Monday, February 12, 2001

Ward helps people recover




By William A. Weathers
The Cincinnati Enquirer

        It's after midnight on a January weeknight. More than a dozen men are asleep on wooden benches or mats in the first-floor meeting area at the Drop-Inn Center.

        Not everybody is asleep. One man sporting a Tennessee Volunteers T-shirt is fighting and losing a battle to fall asleep while sitting on a bench.

        Another man, with a full gray beard, is carrying on a conversation with no one in particular.

        All of these men arrived too late to get one of the more-comfortable mattresses in the men's dormitory.

[photo] Glen Ward is a night shelter crew leader at the Drop-Inn Center in Over-the-Rhine.
(Mike Simons photo)
| ZOOM |
        Anyone who enters the homeless shelter in Over-the-Rhine on this night has to pass muster with Glen Ward, the night shelter crew leader on duty.

        “You need to be in before 10 o'clock,” Mr.

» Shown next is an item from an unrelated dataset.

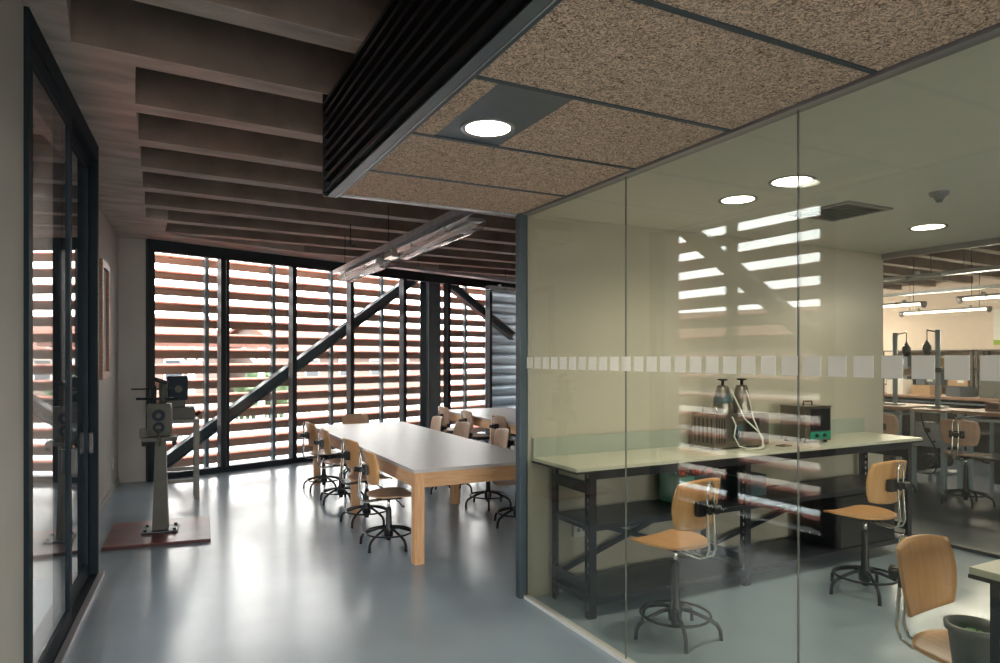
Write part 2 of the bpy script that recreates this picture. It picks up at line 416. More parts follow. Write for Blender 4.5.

Ward, a 47-year-old Over-the-Rhine resident, informed a steady stream of people who knock on the door after midnight seeking shelter from subfreezing temperatures. “That's our curfew for residents that don't work.”

        That's what he says, but on this night everyone who knocks gets to come in out of the cold.

        “We let all residents in, regardless, in the winter,” Mr. Ward said.

        As of midnight, 290 men and 10 women had sought shelter at the center on West 12th Street. The facility has room for about 400 men and 50 women.

Most have jobs
        Contrary to public perception, most of the people who stay at the center have jobs.

        “We try to encourage them to go out and seek employment,” Mr. Ward said. “About 75 percent work, including the labor pools.”

        Alcohol, drug and mental health problems make it difficult for the others to seek and hold a job. Mental health workers visit the center two or three times a week to assist these residents.

        Residents who work are re quired to give 50 percent of their earnings to the center so the money can be saved to provide them with a nest egg for a deposit and first month's rent once they land a regular job.

        Often, the success stories are short-lived.

        “The problem is the majority of them come back,” Mr. Ward said.

        Many have lived in the center “as long as me,” said Mr. Ward, who has worked at the center for nine years.
       

Stories are familiar
        Mr. Ward is well-equipped to understand and deal with the homeless and their problems. He knows from whence they come.

        More than nine years ago, he was homeless as the result of alcohol and drug problems. A chance meeting with the center founder and former director, the late Buddy Gray, at a City Hall demonstration directed him to the Drop-Inn Center. That led to referrals to agencies to help with his substance abuse problems.

        “In April, I'll be clean 10 years,” he said proudly.

        Not all of the homeless are substance abusers or ne'er-do-wells who don't want to work.

        “Anybody can become homeless,” Mr. Ward said. “It's the circumstances. You might get locked out for one night (by your spouse or roommate). You're homeless for one night.”